Arianna Mortelliti, nipote di Andrea Camilleri
“Anche quando raggiunse la pensione si comportava esattamente come se dovesse andare in ufficio a timbrare cartellino ogni mattina. Si alzava, preparava il caffè, si faceva la barba, si vestiva di tutto punto e alle nove massimo era pronto alla scrivania per lavorare. Raccoglieva le idee la sera prima di addormentarsi o la mattina appena sveglio, aspettava che arrivassi nel suo studio e mi dettava tutto d’un fiato ciò che gli era venuto in mente: “Buttiamo giù” diceva “poi al limite lo sistemiamo”. Ma chiaramente nel caso di mio nonno c’era sempre ben poco da sistemare.

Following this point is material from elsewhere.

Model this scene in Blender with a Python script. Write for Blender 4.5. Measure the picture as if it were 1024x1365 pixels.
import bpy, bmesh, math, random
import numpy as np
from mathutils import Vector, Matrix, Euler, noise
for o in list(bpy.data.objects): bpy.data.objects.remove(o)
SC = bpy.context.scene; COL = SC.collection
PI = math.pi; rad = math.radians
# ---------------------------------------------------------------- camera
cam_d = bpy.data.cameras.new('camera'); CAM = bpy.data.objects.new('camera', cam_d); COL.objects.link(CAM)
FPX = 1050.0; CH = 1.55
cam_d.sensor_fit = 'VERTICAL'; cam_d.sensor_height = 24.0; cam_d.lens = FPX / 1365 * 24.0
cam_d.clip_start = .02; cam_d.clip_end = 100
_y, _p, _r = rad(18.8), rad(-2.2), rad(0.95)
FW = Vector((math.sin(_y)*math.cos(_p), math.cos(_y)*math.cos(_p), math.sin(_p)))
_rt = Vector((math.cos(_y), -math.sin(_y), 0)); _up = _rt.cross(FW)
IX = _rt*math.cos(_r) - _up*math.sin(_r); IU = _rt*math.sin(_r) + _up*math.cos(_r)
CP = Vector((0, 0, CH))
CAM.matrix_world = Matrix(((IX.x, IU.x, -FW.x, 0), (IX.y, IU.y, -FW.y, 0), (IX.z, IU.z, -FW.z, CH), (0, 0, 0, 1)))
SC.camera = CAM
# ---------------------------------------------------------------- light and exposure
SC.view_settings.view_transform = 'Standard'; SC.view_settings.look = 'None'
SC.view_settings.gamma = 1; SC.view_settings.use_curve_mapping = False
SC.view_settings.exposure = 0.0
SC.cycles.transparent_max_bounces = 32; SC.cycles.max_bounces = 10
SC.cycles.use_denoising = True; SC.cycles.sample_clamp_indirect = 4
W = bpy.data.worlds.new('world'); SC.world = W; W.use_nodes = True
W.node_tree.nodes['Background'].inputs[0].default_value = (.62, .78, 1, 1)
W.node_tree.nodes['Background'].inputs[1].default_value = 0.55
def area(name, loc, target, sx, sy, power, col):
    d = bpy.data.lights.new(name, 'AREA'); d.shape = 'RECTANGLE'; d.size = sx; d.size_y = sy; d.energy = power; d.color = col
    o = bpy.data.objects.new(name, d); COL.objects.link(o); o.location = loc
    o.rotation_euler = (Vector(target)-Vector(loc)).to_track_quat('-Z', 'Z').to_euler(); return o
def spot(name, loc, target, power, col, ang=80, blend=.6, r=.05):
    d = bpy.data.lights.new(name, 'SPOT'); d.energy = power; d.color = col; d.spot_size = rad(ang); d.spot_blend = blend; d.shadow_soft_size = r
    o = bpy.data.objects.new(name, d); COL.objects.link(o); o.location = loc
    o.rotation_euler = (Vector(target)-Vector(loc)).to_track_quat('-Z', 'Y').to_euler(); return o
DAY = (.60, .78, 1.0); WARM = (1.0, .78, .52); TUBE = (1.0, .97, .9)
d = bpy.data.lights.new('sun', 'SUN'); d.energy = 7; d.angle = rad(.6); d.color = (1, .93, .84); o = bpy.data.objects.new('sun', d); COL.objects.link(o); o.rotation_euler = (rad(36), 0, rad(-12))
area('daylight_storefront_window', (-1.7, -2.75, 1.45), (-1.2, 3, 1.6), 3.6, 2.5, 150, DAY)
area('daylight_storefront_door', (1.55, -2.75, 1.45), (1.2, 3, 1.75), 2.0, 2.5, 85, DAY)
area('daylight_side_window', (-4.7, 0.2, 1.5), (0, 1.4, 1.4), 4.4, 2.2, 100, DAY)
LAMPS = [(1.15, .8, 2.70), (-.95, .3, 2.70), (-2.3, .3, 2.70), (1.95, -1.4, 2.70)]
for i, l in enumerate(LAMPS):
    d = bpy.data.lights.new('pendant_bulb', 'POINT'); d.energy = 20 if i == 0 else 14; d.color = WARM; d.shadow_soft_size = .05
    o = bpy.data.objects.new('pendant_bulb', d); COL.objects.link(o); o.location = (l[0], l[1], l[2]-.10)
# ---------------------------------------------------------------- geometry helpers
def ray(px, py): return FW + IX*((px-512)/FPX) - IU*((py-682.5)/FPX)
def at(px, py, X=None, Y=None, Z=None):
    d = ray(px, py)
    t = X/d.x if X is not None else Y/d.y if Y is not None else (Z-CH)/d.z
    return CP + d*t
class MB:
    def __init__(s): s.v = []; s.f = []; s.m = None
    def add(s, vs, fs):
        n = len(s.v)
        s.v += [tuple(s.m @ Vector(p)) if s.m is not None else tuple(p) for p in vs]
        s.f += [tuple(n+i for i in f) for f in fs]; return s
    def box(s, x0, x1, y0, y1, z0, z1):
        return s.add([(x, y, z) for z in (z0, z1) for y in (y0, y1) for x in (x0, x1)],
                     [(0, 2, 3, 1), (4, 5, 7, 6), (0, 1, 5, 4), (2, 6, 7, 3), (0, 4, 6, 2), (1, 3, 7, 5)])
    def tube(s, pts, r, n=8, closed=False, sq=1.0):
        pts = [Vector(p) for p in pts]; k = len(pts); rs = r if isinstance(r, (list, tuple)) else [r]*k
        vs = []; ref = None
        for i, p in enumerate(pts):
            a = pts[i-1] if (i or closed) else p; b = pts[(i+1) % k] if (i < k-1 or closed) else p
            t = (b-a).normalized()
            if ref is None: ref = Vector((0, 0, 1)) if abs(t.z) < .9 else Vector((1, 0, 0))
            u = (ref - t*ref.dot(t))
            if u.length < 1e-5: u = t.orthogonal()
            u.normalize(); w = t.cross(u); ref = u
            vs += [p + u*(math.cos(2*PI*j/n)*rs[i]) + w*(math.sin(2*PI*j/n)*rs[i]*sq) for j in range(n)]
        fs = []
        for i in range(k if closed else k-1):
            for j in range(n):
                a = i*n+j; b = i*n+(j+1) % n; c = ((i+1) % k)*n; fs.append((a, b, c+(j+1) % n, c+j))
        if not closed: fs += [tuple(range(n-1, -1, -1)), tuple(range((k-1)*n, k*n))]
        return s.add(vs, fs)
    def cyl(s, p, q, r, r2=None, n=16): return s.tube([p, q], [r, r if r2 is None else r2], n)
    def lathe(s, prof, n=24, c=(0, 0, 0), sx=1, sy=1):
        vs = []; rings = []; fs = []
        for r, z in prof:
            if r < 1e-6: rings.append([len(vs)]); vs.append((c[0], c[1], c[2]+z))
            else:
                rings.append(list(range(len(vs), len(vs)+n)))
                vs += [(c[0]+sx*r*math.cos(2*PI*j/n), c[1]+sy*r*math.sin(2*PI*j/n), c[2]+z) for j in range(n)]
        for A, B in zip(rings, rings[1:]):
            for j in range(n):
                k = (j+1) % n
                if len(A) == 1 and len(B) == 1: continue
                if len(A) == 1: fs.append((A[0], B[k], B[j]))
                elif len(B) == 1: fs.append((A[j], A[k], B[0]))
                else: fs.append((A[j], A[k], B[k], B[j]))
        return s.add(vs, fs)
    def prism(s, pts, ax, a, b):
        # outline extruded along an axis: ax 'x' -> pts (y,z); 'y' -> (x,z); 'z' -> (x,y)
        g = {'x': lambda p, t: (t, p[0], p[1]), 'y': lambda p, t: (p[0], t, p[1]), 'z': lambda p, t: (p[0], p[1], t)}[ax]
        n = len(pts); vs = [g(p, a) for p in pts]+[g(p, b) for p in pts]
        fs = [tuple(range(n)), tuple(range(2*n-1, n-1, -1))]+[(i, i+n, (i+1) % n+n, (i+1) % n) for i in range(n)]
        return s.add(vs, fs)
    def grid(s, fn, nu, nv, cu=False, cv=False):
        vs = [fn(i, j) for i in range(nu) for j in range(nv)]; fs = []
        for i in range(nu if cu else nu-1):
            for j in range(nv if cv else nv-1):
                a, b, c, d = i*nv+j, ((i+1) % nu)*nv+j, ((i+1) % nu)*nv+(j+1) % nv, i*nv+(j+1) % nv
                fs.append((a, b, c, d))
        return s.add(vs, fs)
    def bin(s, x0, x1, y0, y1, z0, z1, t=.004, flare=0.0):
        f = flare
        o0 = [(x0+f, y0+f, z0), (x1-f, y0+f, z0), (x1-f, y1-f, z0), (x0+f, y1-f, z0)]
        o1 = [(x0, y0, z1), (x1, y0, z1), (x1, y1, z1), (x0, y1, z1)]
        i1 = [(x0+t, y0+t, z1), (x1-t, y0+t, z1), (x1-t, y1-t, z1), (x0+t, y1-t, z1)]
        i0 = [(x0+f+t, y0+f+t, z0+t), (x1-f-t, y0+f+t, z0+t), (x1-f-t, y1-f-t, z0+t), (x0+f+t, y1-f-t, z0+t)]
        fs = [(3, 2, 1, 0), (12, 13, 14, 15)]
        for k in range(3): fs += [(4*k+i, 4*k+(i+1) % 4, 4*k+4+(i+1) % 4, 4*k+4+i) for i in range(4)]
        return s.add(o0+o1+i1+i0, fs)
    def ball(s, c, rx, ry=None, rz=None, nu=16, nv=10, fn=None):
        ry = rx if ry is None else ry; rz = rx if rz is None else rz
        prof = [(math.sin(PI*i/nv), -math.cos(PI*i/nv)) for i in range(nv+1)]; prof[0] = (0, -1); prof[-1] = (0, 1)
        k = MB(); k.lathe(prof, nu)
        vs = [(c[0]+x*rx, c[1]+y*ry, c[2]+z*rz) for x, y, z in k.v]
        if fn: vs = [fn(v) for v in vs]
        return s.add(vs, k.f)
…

Si definiva un corrispondente di guerra perché amava lavorare nella confusione più totale. Quando ero piccolina mi chiedeva sempre di giocare accanto a lui o sotto la sua scrivania, e lo stesso ha fatto quando è diventato bisnonno. Nonno era davvero molto legato alla Sicilia, in particolare a Porto Empedocle, anche se si è trasferito in via definitiva a Roma all’età di 24 anni. Coglieva ogni occasione per poter tornarci ed era ben contento quando riuscivamo a farlo tutti insieme. Ogni volta che lo faceva per tutti era un grande evento e, quando stava seduto nel bar del Corso principale che chiamava il suo ufficio, si spargeva la voce e molte persone, non solo siciliane, cercavano di raggiungerlo per scambiare due chiacchiere con lui.”